---- Given data
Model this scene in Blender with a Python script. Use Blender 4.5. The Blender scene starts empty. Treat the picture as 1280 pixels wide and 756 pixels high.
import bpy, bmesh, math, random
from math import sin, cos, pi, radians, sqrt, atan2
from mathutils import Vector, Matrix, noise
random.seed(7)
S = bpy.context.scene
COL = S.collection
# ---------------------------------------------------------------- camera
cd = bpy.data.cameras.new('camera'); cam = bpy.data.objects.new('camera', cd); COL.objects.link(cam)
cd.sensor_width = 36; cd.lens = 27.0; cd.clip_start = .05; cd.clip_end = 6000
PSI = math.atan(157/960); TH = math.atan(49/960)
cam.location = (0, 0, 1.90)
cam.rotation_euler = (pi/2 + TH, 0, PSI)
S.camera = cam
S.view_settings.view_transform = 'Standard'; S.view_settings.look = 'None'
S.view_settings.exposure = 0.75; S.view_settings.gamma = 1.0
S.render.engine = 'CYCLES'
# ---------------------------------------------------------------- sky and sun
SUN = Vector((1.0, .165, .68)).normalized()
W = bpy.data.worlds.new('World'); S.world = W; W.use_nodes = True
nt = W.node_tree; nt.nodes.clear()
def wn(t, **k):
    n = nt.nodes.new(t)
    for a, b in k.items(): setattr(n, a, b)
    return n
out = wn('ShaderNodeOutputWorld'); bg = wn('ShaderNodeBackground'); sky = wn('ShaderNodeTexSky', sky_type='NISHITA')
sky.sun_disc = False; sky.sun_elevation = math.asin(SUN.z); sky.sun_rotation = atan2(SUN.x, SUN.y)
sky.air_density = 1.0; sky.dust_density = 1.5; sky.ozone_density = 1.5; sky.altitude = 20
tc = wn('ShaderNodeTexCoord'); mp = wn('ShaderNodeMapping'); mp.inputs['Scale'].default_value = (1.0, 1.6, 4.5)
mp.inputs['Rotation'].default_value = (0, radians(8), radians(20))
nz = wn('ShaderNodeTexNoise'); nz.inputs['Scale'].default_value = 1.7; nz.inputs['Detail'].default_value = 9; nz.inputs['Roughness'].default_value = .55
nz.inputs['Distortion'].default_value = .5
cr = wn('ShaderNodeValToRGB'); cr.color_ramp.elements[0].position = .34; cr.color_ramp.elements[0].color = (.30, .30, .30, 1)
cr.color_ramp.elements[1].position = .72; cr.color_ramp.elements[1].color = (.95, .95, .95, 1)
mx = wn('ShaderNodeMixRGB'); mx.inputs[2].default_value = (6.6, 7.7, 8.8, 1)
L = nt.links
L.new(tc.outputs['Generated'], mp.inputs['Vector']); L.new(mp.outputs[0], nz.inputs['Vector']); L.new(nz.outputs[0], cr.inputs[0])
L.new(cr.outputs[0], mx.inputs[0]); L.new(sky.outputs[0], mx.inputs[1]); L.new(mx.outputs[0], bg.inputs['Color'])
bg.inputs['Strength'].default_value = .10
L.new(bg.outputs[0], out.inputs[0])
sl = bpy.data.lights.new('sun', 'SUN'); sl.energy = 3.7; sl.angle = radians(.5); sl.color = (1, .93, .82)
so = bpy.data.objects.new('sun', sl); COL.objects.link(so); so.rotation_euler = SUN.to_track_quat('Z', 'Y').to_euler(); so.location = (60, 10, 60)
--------
» **Requirement**
The whole listing above needs to be written out again exactly.

» **Exercise result**
Model this scene in Blender with a Python script. Use Blender 4.5. The Blender scene starts empty. Treat the picture as 1280 pixels wide and 756 pixels high.
import bpy, bmesh, math, random
from math import sin, cos, pi, radians, sqrt, atan2
from mathutils import Vector, Matrix, noise
random.seed(7)
S = bpy.context.scene
COL = S.collection
# ---------------------------------------------------------------- camera
cd = bpy.data.cameras.new('camera'); cam = bpy.data.objects.new('camera', cd); COL.objects.link(cam)
cd.sensor_width = 36; cd.lens = 27.0; cd.clip_start = .05; cd.clip_end = 6000
PSI = math.atan(157/960); TH = math.atan(49/960)
cam.location = (0, 0, 1.90)
cam.rotation_euler = (pi/2 + TH, 0, PSI)
S.camera = cam
S.view_settings.view_transform = 'Standard'; S.view_settings.look = 'None'
S.view_settings.exposure = 0.75; S.view_settings.gamma = 1.0
S.render.engine = 'CYCLES'
# ---------------------------------------------------------------- sky and sun
SUN = Vector((1.0, .165, .68)).normalized()
W = bpy.data.worlds.new('World'); S.world = W; W.use_nodes = True
nt = W.node_tree; nt.nodes.clear()
def wn(t, **k):
    n = nt.nodes.new(t)
    for a, b in k.items(): setattr(n, a, b)
    return n
out = wn('ShaderNodeOutputWorld'); bg = wn('ShaderNodeBackground'); sky = wn('ShaderNodeTexSky', sky_type='NISHITA')
sky.sun_disc = False; sky.sun_elevation = math.asin(SUN.z); sky.sun_rotation = atan2(SUN.x, SUN.y)
sky.air_density = 1.0; sky.dust_density = 1.5; sky.ozone_density = 1.5; sky.altitude = 20
tc = wn('ShaderNodeTexCoord'); mp = wn('ShaderNodeMapping'); mp.inputs['Scale'].default_value = (1.0, 1.6, 4.5)
mp.inputs['Rotation'].default_value = (0, radians(8), radians(20))
nz = wn('ShaderNodeTexNoise'); nz.inputs['Scale'].default_value = 1.7; nz.inputs['Detail'].default_value = 9; nz.inputs['Roughness'].default_value = .55
nz.inputs['Distortion'].default_value = .5
cr = wn('ShaderNodeValToRGB'); cr.color_ramp.elements[0].position = .34; cr.color_ramp.elements[0].color = (.30, .30, .30, 1)
cr.color_ramp.elements[1].position = .72; cr.color_ramp.elements[1].color = (.95, .95, .95, 1)
mx = wn('ShaderNodeMixRGB'); mx.inputs[2].default_value = (6.6, 7.7, 8.8, 1)
L = nt.links
L.new(tc.outputs['Generated'], mp.inputs['Vector']); L.new(mp.outputs[0], nz.inputs['Vector']); L.new(nz.outputs[0], cr.inputs[0])
L.new(cr.outputs[0], mx.inputs[0]); L.new(sky.outputs[0], mx.inputs[1]); L.new(mx.outputs[0], bg.inputs['Color'])
bg.inputs['Strength'].default_value = .10
L.new(bg.outputs[0], out.inputs[0])
sl = bpy.data.lights.new('sun', 'SUN'); sl.energy = 3.7; sl.angle = radians(.5); sl.color = (1, .93, .82)
so = bpy.data.objects.new('sun', sl); COL.objects.link(so); so.rotation_euler = SUN.to_track_quat('Z', 'Y').to_euler(); so.location = (60, 10, 60)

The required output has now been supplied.